Rakia Ben Sassi at The Writing Cooperative also pointed out that identifying your context and audience are important, but shared additional tips on how to write the message once you’ve done that. Whether it’s a tweet or a text, use an informal tone and don’t go over-the-top.

She also advised that you read your writing out loud to determine if it sounds sarcastic, then adjust your tone as necessary: “Sarcasm, of course, is meant to be sarcastic. But you need to ensure that it will be taken as a joke rather than a threat. This form of humor employs irony or absurdism in order to criticize something or someone, but it’s a double-sided sword. Use your own intuition and try not to sound too threatening or aggressive.”

Modern problems require modern solutions

Effectively conveying sarcasm has bedeviled novelists and penpals for years. This isn’t new. What is new, of course, is how many opportunities you have every day to be misunderstood in some kind of digital forum, whether it’s on Facebook, in an email, or in a text. Luckily, with all these new mediums, there are also new innovations when it comes to self-expression.

To convey sarcasm in a text, G/O Media video producer Justin Rodriguez says he simply appends an eye-rolling emoji.
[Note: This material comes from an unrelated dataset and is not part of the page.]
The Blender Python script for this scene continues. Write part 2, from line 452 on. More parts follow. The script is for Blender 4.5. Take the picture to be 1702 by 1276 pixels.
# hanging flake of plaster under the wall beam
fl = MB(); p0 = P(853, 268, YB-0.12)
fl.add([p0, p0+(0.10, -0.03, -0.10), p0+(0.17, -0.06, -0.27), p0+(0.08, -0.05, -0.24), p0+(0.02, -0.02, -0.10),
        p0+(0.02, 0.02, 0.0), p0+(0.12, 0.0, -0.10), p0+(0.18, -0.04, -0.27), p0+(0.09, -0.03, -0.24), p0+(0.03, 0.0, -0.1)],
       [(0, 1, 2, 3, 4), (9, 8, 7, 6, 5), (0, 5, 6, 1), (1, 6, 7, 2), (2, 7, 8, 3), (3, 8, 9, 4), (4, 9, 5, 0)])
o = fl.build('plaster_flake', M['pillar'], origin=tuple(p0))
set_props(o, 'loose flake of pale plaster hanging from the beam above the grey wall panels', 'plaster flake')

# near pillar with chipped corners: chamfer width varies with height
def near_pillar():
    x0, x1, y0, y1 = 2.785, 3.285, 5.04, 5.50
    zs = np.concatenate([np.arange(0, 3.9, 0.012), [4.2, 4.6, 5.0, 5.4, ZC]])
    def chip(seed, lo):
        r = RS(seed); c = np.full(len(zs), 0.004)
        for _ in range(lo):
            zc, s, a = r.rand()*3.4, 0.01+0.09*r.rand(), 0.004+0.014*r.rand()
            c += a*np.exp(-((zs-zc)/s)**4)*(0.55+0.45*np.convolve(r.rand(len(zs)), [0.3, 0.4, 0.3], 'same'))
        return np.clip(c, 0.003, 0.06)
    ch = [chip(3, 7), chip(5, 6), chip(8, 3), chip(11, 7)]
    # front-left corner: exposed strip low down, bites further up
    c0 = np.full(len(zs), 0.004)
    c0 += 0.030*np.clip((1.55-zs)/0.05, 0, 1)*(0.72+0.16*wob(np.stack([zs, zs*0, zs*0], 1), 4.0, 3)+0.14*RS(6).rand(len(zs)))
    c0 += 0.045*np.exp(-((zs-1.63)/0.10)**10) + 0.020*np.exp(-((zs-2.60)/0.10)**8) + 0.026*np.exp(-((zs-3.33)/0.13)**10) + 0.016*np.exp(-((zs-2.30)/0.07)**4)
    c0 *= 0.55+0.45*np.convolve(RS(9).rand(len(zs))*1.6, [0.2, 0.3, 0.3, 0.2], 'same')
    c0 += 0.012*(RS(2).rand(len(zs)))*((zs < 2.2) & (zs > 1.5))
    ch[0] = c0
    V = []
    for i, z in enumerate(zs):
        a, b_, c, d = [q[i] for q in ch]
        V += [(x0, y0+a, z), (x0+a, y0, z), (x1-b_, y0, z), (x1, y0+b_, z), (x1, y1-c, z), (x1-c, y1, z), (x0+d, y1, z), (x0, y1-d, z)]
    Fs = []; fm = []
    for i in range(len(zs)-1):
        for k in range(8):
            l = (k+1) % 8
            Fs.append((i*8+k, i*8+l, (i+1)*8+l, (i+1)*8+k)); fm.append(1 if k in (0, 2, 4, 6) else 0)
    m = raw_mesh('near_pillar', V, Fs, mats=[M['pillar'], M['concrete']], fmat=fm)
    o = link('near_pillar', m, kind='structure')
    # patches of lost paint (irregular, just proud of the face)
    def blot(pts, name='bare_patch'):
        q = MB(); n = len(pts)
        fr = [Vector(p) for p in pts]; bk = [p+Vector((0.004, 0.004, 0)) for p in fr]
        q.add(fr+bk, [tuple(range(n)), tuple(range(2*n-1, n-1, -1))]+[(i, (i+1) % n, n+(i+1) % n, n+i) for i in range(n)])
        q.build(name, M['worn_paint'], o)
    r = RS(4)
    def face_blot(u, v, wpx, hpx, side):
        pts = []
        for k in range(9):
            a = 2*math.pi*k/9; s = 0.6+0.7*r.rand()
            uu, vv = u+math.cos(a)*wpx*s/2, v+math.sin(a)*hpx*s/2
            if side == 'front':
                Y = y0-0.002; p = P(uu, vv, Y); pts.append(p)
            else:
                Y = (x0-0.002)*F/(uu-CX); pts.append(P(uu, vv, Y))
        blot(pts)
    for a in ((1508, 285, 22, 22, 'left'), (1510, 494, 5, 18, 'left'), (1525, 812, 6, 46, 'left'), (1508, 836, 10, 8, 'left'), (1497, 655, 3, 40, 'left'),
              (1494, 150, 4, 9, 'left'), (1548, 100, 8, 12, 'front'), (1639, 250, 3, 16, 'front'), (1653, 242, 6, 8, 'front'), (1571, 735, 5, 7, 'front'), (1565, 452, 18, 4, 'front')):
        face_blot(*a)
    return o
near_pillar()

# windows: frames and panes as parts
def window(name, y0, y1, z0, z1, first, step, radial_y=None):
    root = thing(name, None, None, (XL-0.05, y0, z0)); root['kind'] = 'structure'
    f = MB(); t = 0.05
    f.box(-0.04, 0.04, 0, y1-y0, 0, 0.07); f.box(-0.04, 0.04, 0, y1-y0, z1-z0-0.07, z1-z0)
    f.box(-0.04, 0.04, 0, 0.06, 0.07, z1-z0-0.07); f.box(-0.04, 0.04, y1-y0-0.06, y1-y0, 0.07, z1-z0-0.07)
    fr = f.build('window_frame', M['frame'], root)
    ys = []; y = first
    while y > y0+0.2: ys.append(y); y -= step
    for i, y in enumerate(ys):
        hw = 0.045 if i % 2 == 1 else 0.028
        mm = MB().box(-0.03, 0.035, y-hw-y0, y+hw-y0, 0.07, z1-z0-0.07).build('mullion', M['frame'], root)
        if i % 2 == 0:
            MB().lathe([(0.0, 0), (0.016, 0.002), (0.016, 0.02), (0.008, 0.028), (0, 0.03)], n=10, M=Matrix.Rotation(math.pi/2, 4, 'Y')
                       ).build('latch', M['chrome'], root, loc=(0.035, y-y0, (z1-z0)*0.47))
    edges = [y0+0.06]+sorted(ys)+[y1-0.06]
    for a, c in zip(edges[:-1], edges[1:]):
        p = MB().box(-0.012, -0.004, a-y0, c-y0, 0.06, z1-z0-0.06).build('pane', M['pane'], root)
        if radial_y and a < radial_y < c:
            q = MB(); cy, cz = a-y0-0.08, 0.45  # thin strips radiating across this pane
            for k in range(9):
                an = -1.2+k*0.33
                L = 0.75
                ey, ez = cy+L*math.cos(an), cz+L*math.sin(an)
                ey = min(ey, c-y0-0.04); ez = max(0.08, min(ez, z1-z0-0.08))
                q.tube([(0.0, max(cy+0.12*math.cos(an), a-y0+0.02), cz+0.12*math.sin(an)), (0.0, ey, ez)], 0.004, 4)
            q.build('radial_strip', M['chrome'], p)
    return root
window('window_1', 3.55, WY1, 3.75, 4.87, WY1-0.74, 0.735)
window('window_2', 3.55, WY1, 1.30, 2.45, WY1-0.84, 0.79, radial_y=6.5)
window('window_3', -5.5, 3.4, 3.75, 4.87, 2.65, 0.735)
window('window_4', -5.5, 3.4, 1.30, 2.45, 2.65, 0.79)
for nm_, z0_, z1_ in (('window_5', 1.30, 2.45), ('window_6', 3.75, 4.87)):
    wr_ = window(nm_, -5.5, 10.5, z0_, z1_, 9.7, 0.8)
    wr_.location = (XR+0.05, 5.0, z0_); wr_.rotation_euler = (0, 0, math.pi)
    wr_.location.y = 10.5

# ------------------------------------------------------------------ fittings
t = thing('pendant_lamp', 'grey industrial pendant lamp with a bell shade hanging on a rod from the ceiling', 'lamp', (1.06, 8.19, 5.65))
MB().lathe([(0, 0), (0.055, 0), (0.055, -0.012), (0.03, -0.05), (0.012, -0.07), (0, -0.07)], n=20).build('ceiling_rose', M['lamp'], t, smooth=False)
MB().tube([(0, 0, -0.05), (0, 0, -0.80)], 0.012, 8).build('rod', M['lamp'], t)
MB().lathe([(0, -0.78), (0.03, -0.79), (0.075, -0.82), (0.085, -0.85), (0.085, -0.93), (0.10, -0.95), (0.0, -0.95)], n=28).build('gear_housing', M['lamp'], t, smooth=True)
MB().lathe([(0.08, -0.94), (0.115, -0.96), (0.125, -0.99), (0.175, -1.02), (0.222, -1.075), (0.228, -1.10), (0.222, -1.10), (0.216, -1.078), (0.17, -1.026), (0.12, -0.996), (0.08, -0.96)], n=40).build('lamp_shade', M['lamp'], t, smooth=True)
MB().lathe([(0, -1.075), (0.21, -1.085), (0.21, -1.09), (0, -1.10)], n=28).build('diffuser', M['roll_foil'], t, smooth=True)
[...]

You could try that or opt for a gif, a meme, or another image that helps convey your irony and irreverence.

Some social media users also use “/s” to denote sarcasm, but this can come across contrived and a little cringe-y. If possible, stick with the emojis. As a rule of thumb, if it doesn’t feel appropriate to include an emoji, it probably isn’t appropriate to attempt sarcasm there in the first place.